Lunch was then taken and the innings turned around with Bunty Blades and Pass Power taking the new pill. Blades finished with 0 8 off 3 with the ball swinging left right and centre. Power’s accurate bowling reaped early rewards for his side and finished with 2 13 off 6. Paul Hart had a chop finishing with 1 17 off 4 and Snake Charma 1 21 off 8. Flowerpot had a go but was taken off after being lifted over the fence from a badly executed slower ball finishing with 0 8 off 4. And Blind Bostock finished it off with the last wicket claiming 1 2 off 1.2.

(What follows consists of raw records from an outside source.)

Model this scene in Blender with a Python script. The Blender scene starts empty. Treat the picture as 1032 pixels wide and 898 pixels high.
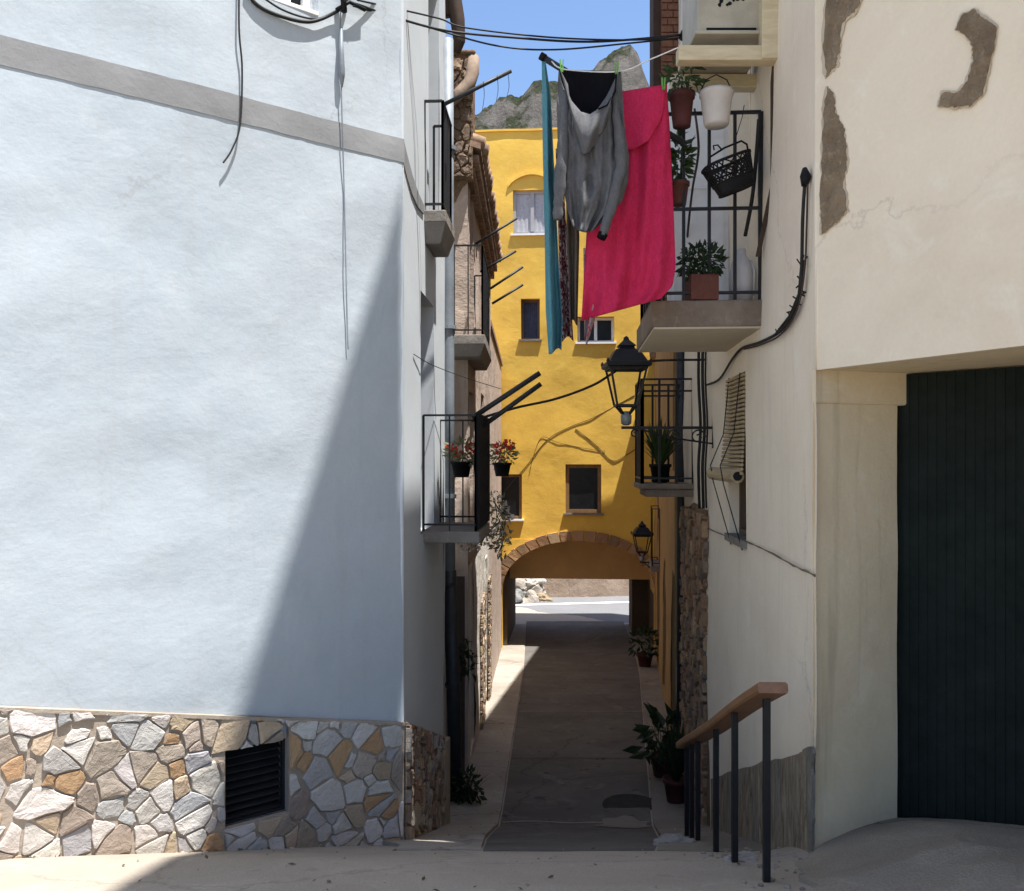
import bpy, bmesh, math, random
from mathutils import Vector, noise
R = math.radians
random.seed(7)
scene = bpy.context.scene
COL = scene.collection
F, CX, HY, EYE = 880.0, 516.0, 462.0, 1.5
V = Vector

# ------------------------------------------------------------------ helpers
def PX(x, y, d):
    return V(((x-CX)*d/F, d, EYE+(HY-y)*d/F))

class Wall:
    """vertical plane through two plan points; n faces the camera side given by flip"""
    def __init__(s, p0, p1, flip=False):
        s.p0 = V((p0[0], p0[1], 0)); s.p1 = V((p1[0], p1[1], 0))
        s.u = (s.p1-s.p0).normalized(); s.len = (s.p1-s.p0).length
        n = V((s.u.y, -s.u.x, 0))
        if n.dot(-s.p0) < 0: n = -n
        s.n = -n if flip else n
    def hit(s, x, y, off=0.0):
        r = V(((x-CX)/F, 1.0, (HY-y)/F))
        o = s.p0+s.n*off
        t = o.dot(s.n)/r.dot(s.n)
        p = r*t; p.z += EYE
        return p
    def sz(s, x, y):
        p = s.hit(x, y); return (p-s.p0).dot(s.u), p.z
    def at(s, a, z, off=0.0):
        p = s.p0+s.u*a+s.n*off; p.z = z; return p
    def s_at_y(s, yy):
        return (yy-s.p0.y)/s.u.y

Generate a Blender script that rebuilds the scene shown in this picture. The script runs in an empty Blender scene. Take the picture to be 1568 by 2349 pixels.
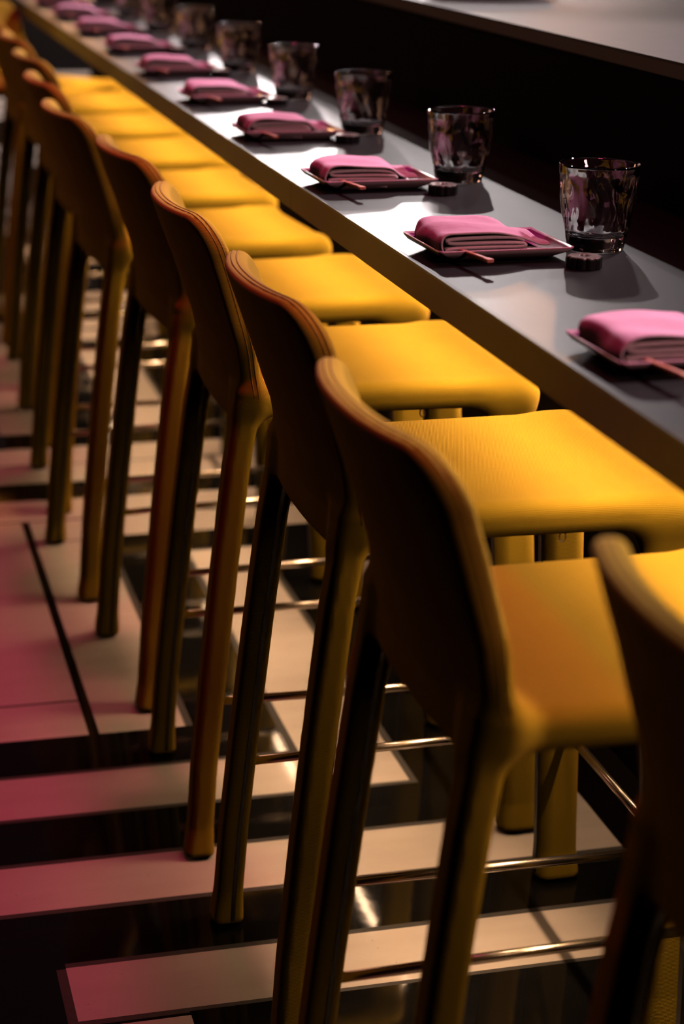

The pick of the bowlers however was Paul country bumpkin McGree who devastated the Tegernsee innings with the figures of 4 32 off 7 with his darts. All together ‘well bowled Paul’.

Flower plot also chipped in with a very arsy run out somewhere in the middle of all that.

So MCC making 3 for 238 off their allotted 40 overs rolled the opposition for 109.

MEN OF THE MATCH:

Wayne Van Damage 93
Marky captain cranky Lovelli 82 n.o.
Paul wild man McGree 4-32
MCC 228-3 off 40overs

SCOREBOOK

Batsman

Van Driver Caught 93
Dr Parry Unusually Caught 18
F.Pot Hebel Unusually Bowled 4
Average Lovell NOT OUT 82
Khanna NOT OUT 3
Power
Bostock
McGree
Blades
Hart
N.Sharma

TOTAL 40 overs (3 Wkts) 238

Bowler O M R W
Power 6 1 13 2
Blades 3 0 8 0
Hebel 4 0 8 0
Hart 4 0 17 1
Sharma 8 1 21 1
McGree 7 0 32 4
Bostock 1.2 0 2 1

Tegernsee 109 all out

MCC won by 119 runs

Finish league with 5-1 record. Lose league on countback??. To be confirmed after ongoing legal wranglings in German high courts.